Hours after Christine Blasey Ford’s and Judge Brett Kavanaugh’s testimonies before the Senate Judiciary Committee transfixed the nation, New York Times op-ed writer Bari Weiss told a Sinai Temple audience she could personally relate to the political divisions roiling the United States.
“I’m the daughter of a Trump-curious man who was forbidden from voting for him because my mom withheld sex,” Weiss said, eliciting laughter from the approximately 100 people in attendance.
Weiss appeared on Sept. 27 for a discussion with Sinai Temple’s Max Webb Senior Rabbi David Wolpe. During their hour-long conversation, the journalist and the rabbi discussed Ford’s allegations of Kavanaugh’s sexual assault, President Trump’s impact on the nation’s discourse, anti-Semitism in the U.S. and abroad, and how Weiss, 34, became an opinion writer at one of the nation’s most prominent newspapers.
Wolpe said he saw people’s reactions to Kavanaugh’s and Ford’s testimonies as evidence of how polarized the country has become. “I don’t know of anyone on the right who was convinced by her testimony, and anyone on the left who was convinced by his,” Wolpe said. “Everybody was reinforced by what they went in for.”
Weiss had a slightly different perspective: “I was struck by the fact that a lot of people I talked to actually said they were sympathetic in both directions.”
Weiss has been an op-ed writer and editor at The New York Times since joining the newspaper in 2017. Prior to that, she was an op-ed and book review editor at The Wall Street Journal. She also worked at the Jewish online magazine Tablet. Her opinion pieces at The New York Times have included one headlined “When Progressives Embrace Hate,” in which she denounced anti-Israel activist Linda Sarsour.
Transitioning last year from The Wall Street Journal to The New York Times, she said she went “from being the most left-wing person at a conservative editorial page to one of the most conservative people at a liberal editorial page.”
Weiss’ politics are not easy to pinpoint. Though she has won conservative readers for her willingness to criticize left-wing progressives and for her support of Israel, she is no fan of the president.
When Wolpe asked: “I don’t think there is a figure in my lifetime that has garnered anything like the kind of attention [Trump] has — why?”
Weiss responded: “Because — and I’m sorry to the Trumpers in the room — it is absolutely shocking this man is the most powerful man in the world.”
Weiss, who was raised in Pittsburgh and attended Columbia University, did not always envision herself becoming a journalist.
“I’m not someone who from a young age imagined myself being a writer, or had dreams of being a novelist, or anything like that, but I was always very driven by ideas and by values, and that is the reason I got into journalism,” she said.
“I am used to being politically homeless, which I think is a very, very Jewish position.”

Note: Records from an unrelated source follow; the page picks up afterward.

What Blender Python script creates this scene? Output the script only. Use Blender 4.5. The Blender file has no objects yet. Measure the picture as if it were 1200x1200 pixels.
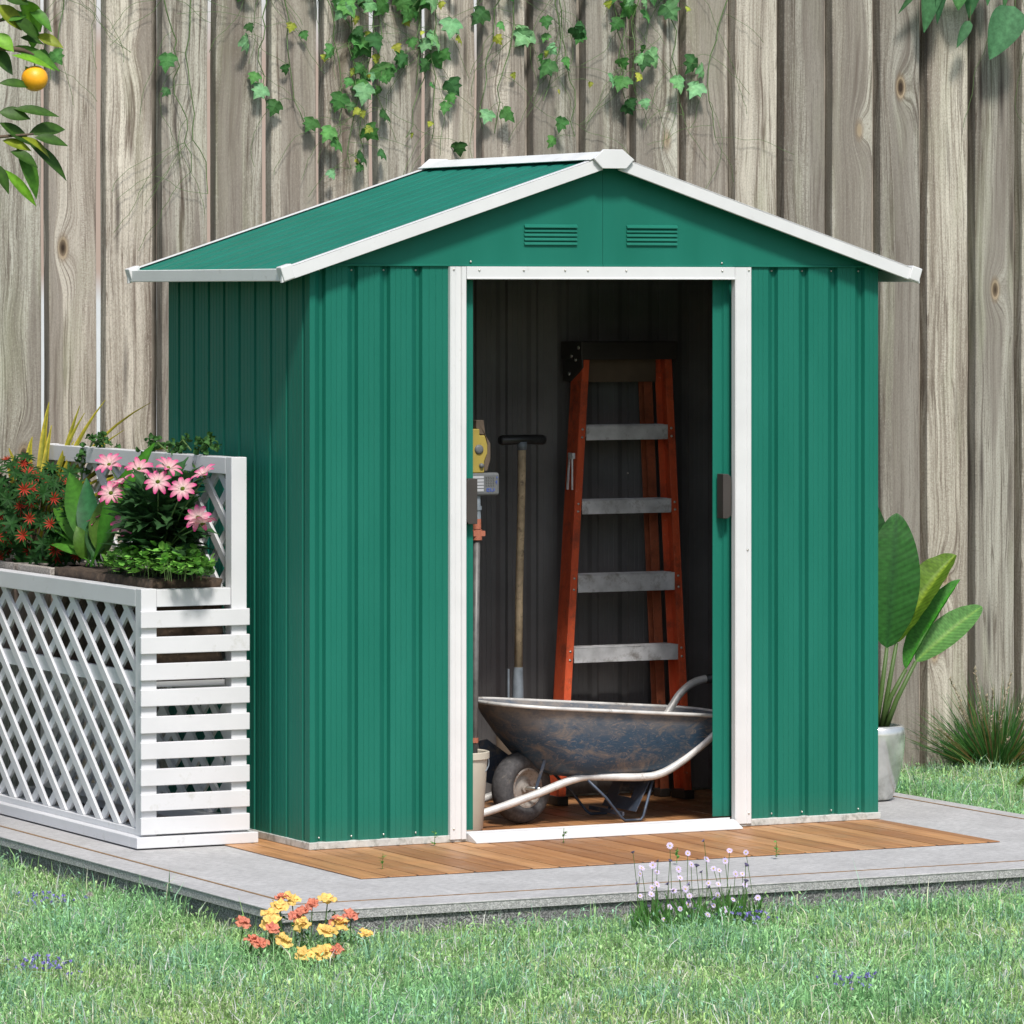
import bpy, math, random
import numpy as np
from mathutils import Vector, Matrix

random.seed(7)
rng = np.random.default_rng(11)
sc = bpy.context.scene
COL = sc.collection
PI = math.pi

# ------------------------------------------------------------------ materials
def new_mat(name):
    m = bpy.data.materials.new(name); m.use_nodes = True
    nt = m.node_tree
    return m, nt, nt.nodes['Principled BSDF']

def N(nt, t, **kw):
    n = nt.nodes.new(t)
    for k, v in kw.items():
        if hasattr(n, k): setattr(n, k, v)
    return n

def ramp(nt, fac, stops, interp='LINEAR'):
    r = N(nt, 'ShaderNodeValToRGB'); r.color_ramp.interpolation = interp
    e = r.color_ramp.elements
    while len(e) < len(stops): e.new(0.5)
    for i, (p, c) in enumerate(stops):
        e[i].position = p; e[i].color = (c[0], c[1], c[2], 1) if not isinstance(c, (int, float)) else (c, c, c, 1)
    nt.links.new(fac, r.inputs[0]); return r.outputs[0]

def noise(nt, vec, scale, detail=4, rough=.55, dist=0, out='Fac'):
    n = N(nt, 'ShaderNodeTexNoise'); n.inputs['Scale'].default_value = scale
    n.inputs['Detail'].default_value = detail; n.inputs['Roughness'].default_value = rough
    n.inputs['Distortion'].default_value = dist
    if vec is not None: nt.links.new(vec, n.inputs['Vector'])
    return n.outputs[out]

def mixc(nt, fac, a, b, mode='MIX'):
    m = N(nt, 'ShaderNodeMix', data_type='RGBA', blend_type=mode)
    def put(s, v):
        if isinstance(v, (tuple, list)): s.default_value = (v[0], v[1], v[2], 1)
        elif isinstance(v, (int, float)): s.default_value = v
        else: nt.links.new(v, s)
    put(m.inputs[0], fac); put(m.inputs[6], a); put(m.inputs[7], b)
    return m.outputs[2]

def math_(nt, op, a, b=None, c=None, clamp=False):
    m = N(nt, 'ShaderNodeMath', operation=op); m.use_clamp = clamp
    for i, v in enumerate((a, b, c)):
        if v is None: continue
        if isinstance(v, (int, float)): m.inputs[i].default_value = v
        else: nt.links.new(v, m.inputs[i])
    return m.outputs[0]

def objco(nt, scale=(1, 1, 1)):
    g = N(nt, 'ShaderNodeNewGeometry')
    mp = N(nt, 'ShaderNodeMapping'); mp.inputs['Scale'].default_value = scale
    nt.links.new(g.outputs['Position'], mp.inputs['Vector'])
    return mp.outputs[0]

def bump(nt, bsdf, h, strength=.3, dist=.002):
    b = N(nt, 'ShaderNodeBump'); b.inputs['Strength'].default_value = strength
    b.inputs['Distance'].default_value = dist
    nt.links.new(h, b.inputs['Height']); nt.links.new(b.outputs[0], bsdf.inputs['Normal'])

def simple(name, col, rough=.5, metal=0, var=.12, nscale=9, bs=.15, fine=300, spec=.5, dirt=None):
    m, nt, b = new_mat(name)
    v = objco(nt)
    f = noise(nt, v, nscale, 5)
    lo = tuple(c * (1 - var) for c in col); hi = tuple(min(1, c * (1 + var)) for c in col)
    c = ramp(nt, f, [(.3, lo), (.7, hi)])
    if dirt:
        d = ramp(nt, noise(nt, v, dirt[1], 7, .7), [(dirt[2], 0), (dirt[2] + .15, 1)])
        c = mixc(nt, d, c, dirt[0])
    nt.links.new(c, b.inputs['Base Color'])
    b.inputs['Roughness'].default_value = rough; b.inputs['Metallic'].default_value = metal
    b.inputs['Specular IOR Level'].default_value = spec
    r = ramp(nt, f, [(.3, max(0, rough - .06)), (.7, min(1, rough + .08))]); nt.links.new(r, b.inputs['Roughness'])
    if bs: bump(nt, b, noise(nt, v, fine, 2), bs, .001)
    return m

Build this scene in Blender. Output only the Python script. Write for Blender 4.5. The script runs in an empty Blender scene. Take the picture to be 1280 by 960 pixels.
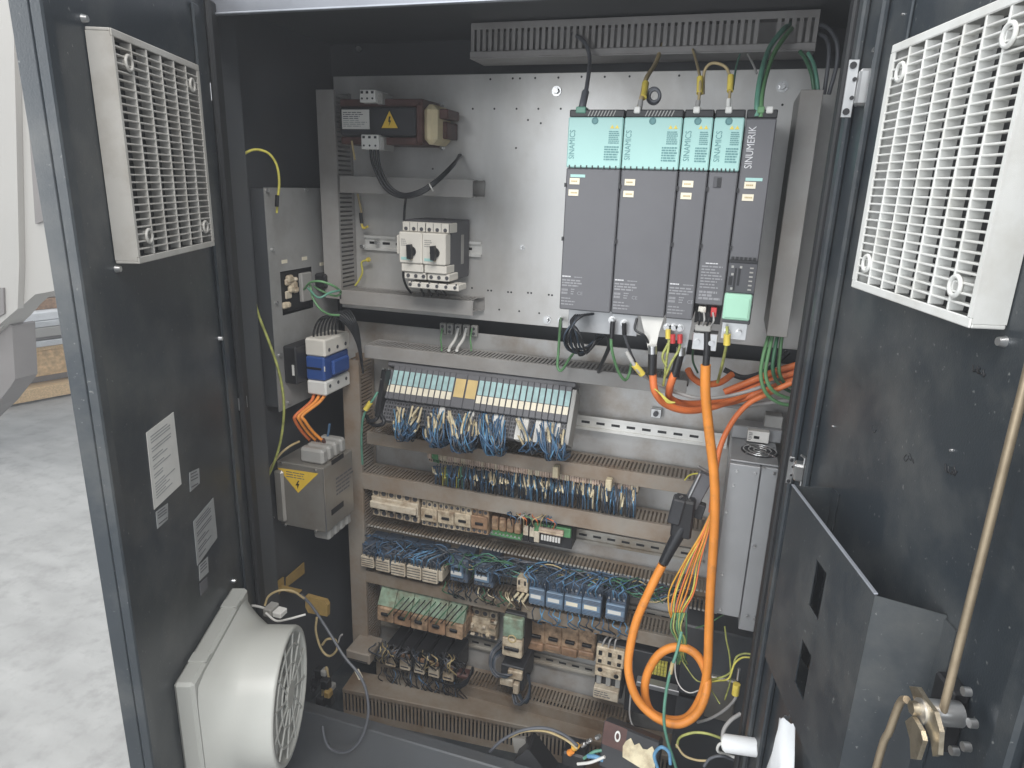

She said she found her voice at Columbia University. She entered college identifying with the political left but revised her thinking after experiencing Israel bias among those who also considered themselves in the left wing.
“All of a sudden the progressive Zionism I thought was normal and standard … I was told [that] to be a Zionist is to be a racist,” she said.
Weiss, who had once thought of pursuing a career in the rabbinate, likened her columns to sermons. “They’re just called op-eds,” she said.
Weiss and Wolpe also addressed contemporary challenges facing the Jewish people.
Weiss said Jewish life in Europe was “dead or dying.”
“I don’t know a Jew in France that doesn’t have an apartment in Tel Aviv or Ramat Gan or Jerusalem,” Weiss said, adding there is a need to take anti-Semitism in America seriously, “both on the far right and the far left.”
“On the far right it’s very easy to see, I think. It is often more dramatic. It is people marching with tiki torches in Charlottesville [Va.] saying, ‘The Jews will not replace us,’ ” she explained. “… On the left, it is a bit harder because, frankly, it is people we are friends with. It is people in our communities and it is people who are trying to convince us that, because they are cloaking it in the language of anti-Zionism, it is not as threatening.”
Weiss said she believes Judaism and journalism share a commitment to the truth. She pointed to the biblical story of Abraham smashing idols before starting the world’s first monotheistic religion as a metaphor applicable to her career.
“The smashing of the idols is smashing the cultural mores of the time to tell a deeper truth about the world,” Weiss said.
And throughout her career, Weiss said, she has experienced the loneliness of “telling the truth as I see it.”
“I am used to being politically homeless, which I think is a very, very Jewish position.”